Here’s the standard: If someone says they’ll show up, they do. If they say they care, it shows in their actions. If they want to be in your life, they make space for you, not just when you threaten to walk away.
And if they don’t?
You don’t negotiate with nonsense. You walk.
Their emotional immaturity is not about you.
I wish I’d learned earlier that the way someone treats you is not a reflection of your worth — it’s a reflection of their emotional capacity. People are doing the best they can with the awareness and emotional resources they have, and this applies to partners, dates, parents, friends, and strangers.
It’s a truth that can liberate us from years of shame, confusion, and pain. But it’s not always easy to remember, especially when the person we loved didn’t love us back in the way we hoped — or worse, when they were unkind to us.
Life is too short to settle for nonsense.
It’s too short to keep waiting for people who never arrive. Too short to keep giving your body to people who can’t give you their attention. Too short to mistake emotional rollercoasters for chemistry.
The truth is simple: You teach people how to treat you by what you tolerate. And when you stop tolerating nonsense, you stop attracting it.

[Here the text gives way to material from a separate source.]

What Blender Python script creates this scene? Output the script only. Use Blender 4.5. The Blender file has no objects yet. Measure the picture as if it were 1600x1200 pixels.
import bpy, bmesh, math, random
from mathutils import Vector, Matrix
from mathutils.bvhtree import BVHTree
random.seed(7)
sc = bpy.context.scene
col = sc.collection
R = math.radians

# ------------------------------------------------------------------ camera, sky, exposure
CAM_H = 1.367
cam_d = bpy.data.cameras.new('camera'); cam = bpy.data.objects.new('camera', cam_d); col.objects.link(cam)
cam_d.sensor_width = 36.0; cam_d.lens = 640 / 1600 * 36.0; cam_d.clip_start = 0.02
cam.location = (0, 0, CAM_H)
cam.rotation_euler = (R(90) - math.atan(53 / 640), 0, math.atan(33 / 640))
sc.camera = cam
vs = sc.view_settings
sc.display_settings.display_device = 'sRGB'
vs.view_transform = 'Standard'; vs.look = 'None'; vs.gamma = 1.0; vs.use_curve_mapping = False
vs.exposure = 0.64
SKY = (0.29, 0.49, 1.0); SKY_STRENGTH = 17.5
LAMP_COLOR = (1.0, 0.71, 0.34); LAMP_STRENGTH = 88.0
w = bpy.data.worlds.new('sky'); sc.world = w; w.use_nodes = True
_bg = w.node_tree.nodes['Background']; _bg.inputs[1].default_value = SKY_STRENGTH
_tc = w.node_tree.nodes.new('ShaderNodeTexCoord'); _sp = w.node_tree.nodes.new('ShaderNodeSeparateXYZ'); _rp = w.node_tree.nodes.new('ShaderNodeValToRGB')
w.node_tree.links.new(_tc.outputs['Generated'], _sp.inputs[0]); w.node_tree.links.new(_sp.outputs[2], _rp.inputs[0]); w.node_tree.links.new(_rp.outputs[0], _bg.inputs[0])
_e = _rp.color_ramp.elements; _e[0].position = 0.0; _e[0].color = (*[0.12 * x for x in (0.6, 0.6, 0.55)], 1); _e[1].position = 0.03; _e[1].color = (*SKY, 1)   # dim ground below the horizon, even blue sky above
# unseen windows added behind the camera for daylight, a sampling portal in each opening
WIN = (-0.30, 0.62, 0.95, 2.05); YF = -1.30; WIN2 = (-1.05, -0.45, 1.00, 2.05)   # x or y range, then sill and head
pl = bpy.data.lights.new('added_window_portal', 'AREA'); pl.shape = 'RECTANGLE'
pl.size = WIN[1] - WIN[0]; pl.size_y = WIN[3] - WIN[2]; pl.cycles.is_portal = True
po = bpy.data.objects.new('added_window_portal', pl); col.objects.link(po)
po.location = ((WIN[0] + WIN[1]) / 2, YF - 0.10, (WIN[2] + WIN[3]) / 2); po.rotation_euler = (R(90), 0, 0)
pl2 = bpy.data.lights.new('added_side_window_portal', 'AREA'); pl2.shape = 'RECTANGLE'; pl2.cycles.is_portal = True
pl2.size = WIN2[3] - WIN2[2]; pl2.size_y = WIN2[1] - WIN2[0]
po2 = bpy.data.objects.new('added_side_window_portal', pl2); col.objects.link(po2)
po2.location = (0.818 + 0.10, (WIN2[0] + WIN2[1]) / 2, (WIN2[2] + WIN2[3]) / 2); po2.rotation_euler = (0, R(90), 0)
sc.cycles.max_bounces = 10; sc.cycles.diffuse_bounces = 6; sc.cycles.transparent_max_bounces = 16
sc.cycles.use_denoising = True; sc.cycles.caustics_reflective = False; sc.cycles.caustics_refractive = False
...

So, raise your standards. Delete the dead weight. Stop picking up the phone for people who only remember you exist at midnight on a Friday. Stop texting first when they’ve already shown they can’t be consistent.
And then you pour yourself a glass of wine — or sparkling water, whatever makes you feel celebratory, and you toast to yourself. Because deciding you’re no longer available for half-ass effort is a milestone worth celebrating.
Love,
Jillian
“Settling for nonsense has real consequences. It chips away at your self-worth. It trains your nervous system to normalize bad behavior” - oh boy… that hit hard😔 thank you Jillian for your continued work to help us realize what real love should look like❤️
This is good. "Nonsense isn’t harmless. It leaves scars." We really sometimes (or often) act like it doesn't. And then months down the line of tolerating nonsense, we're reminded.